> **Request**
Repeat the material verbatim. Images are excluded from the copy.

> **Available data**
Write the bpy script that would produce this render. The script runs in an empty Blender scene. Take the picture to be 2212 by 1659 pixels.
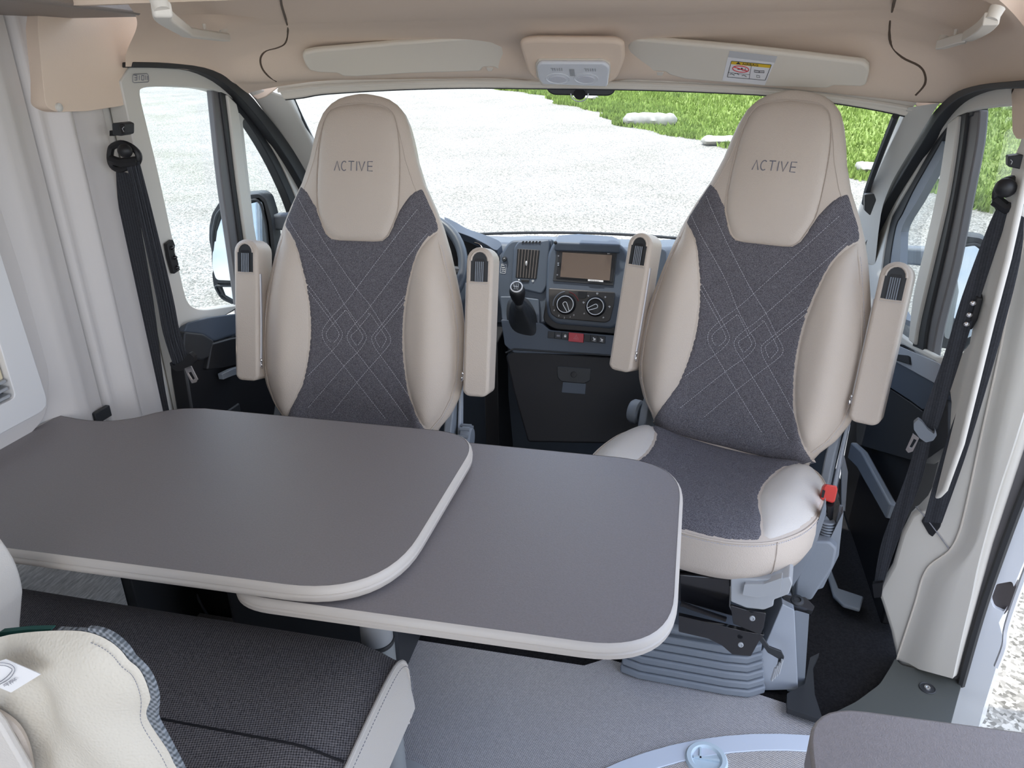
import bpy, math, random
from mathutils import Vector, Matrix
from mathutils.geometry import delaunay_2d_cdt
random.seed(7)
scn = bpy.context.scene
COL = scn.collection
PI = math.pi

# ---------------------------------------------------------------- camera, sky, sun, exposure
FOC, IW, IH = 1611.0, 2212.0, 1659.0
CAM = Vector((.33, 0, 1.43))
_up = Vector((-46, 3731, FOC)).normalized()
_lf = Vector((-7606, 602, -FOC)); _lf = (_lf - _up * _lf.dot(_up)).normalized()
_X = -_lf; _Y = _up.cross(_X)
RC = Matrix((_X, _Y, _up))                      # camera -> world
cam_d = bpy.data.cameras.new('camera'); cam = bpy.data.objects.new('camera', cam_d); COL.objects.link(cam)
cam_d.sensor_width = 36; cam_d.lens = FOC / IW * 36; cam_d.clip_start = .02; cam_d.clip_end = 600
cam.matrix_world = Matrix.Translation(CAM) @ RC.to_4x4()
scn.camera = cam

SKY_STRENGTH = 1.35
SUN_STRENGTH = 2.2
EXPOSURE = 1.2
w = bpy.data.worlds.new('sky'); scn.world = w; w.use_nodes = True
nt = w.node_tree; nt.nodes.clear()
def N(tree, typ, **kw):
    n = tree.nodes.new(typ)
    for k, v in kw.items():
        if k.startswith('i_'):
            key = k[2:]; key = int(key) if key.isdigit() else key
            n.inputs[key].default_value = v
        else: setattr(n, k, v)
    return n
out = N(nt, 'ShaderNodeOutputWorld'); bg = N(nt, 'ShaderNodeBackground'); bg.inputs[1].default_value = SKY_STRENGTH
tc = N(nt, 'ShaderNodeTexCoord'); sep = N(nt, 'ShaderNodeSeparateXYZ')
nt.links.new(tc.outputs['Generated'], sep.inputs[0])
gr = N(nt, 'ShaderNodeValToRGB'); gr.color_ramp.elements[0].color = (.60, .78, 1, 1); gr.color_ramp.elements[1].color = (.22, .45, .95, 1)
gr.color_ramp.elements[1].position = .7
nt.links.new(sep.outputs[2], gr.inputs[0])
nz = N(nt, 'ShaderNodeTexNoise', i_Scale=2.6, i_Detail=8.0, i_Roughness=.55)
mp = N(nt, 'ShaderNodeMapping'); mp.inputs['Scale'].default_value = (1, 1, 2.4)
nt.links.new(tc.outputs['Generated'], mp.inputs[0]); nt.links.new(mp.outputs[0], nz.inputs['Vector'])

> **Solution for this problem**
Write the bpy script that would produce this render. The script runs in an empty Blender scene. Take the picture to be 2212 by 1659 pixels.
import bpy, math, random
from mathutils import Vector, Matrix
from mathutils.geometry import delaunay_2d_cdt
random.seed(7)
scn = bpy.context.scene
COL = scn.collection
PI = math.pi

# ---------------------------------------------------------------- camera, sky, sun, exposure
FOC, IW, IH = 1611.0, 2212.0, 1659.0
CAM = Vector((.33, 0, 1.43))
_up = Vector((-46, 3731, FOC)).normalized()
_lf = Vector((-7606, 602, -FOC)); _lf = (_lf - _up * _lf.dot(_up)).normalized()
_X = -_lf; _Y = _up.cross(_X)
RC = Matrix((_X, _Y, _up))                      # camera -> world
cam_d = bpy.data.cameras.new('camera'); cam = bpy.data.objects.new('camera', cam_d); COL.objects.link(cam)
cam_d.sensor_width = 36; cam_d.lens = FOC / IW * 36; cam_d.clip_start = .02; cam_d.clip_end = 600
cam.matrix_world = Matrix.Translation(CAM) @ RC.to_4x4()
scn.camera = cam

SKY_STRENGTH = 1.35
SUN_STRENGTH = 2.2
EXPOSURE = 1.2
w = bpy.data.worlds.new('sky'); scn.world = w; w.use_nodes = True
nt = w.node_tree; nt.nodes.clear()
def N(tree, typ, **kw):
    n = tree.nodes.new(typ)
    for k, v in kw.items():
        if k.startswith('i_'):
            key = k[2:]; key = int(key) if key.isdigit() else key
            n.inputs[key].default_value = v
        else: setattr(n, k, v)
    return n
out = N(nt, 'ShaderNodeOutputWorld'); bg = N(nt, 'ShaderNodeBackground'); bg.inputs[1].default_value = SKY_STRENGTH
tc = N(nt, 'ShaderNodeTexCoord'); sep = N(nt, 'ShaderNodeSeparateXYZ')
nt.links.new(tc.outputs['Generated'], sep.inputs[0])
gr = N(nt, 'ShaderNodeValToRGB'); gr.color_ramp.elements[0].color = (.60, .78, 1, 1); gr.color_ramp.elements[1].color = (.22, .45, .95, 1)
gr.color_ramp.elements[1].position = .7
nt.links.new(sep.outputs[2], gr.inputs[0])
nz = N(nt, 'ShaderNodeTexNoise', i_Scale=2.6, i_Detail=8.0, i_Roughness=.55)
mp = N(nt, 'ShaderNodeMapping'); mp.inputs['Scale'].default_value = (1, 1, 2.4)
nt.links.new(tc.outputs['Generated'], mp.inputs[0]); nt.links.new(mp.outputs[0], nz.inputs['Vector'])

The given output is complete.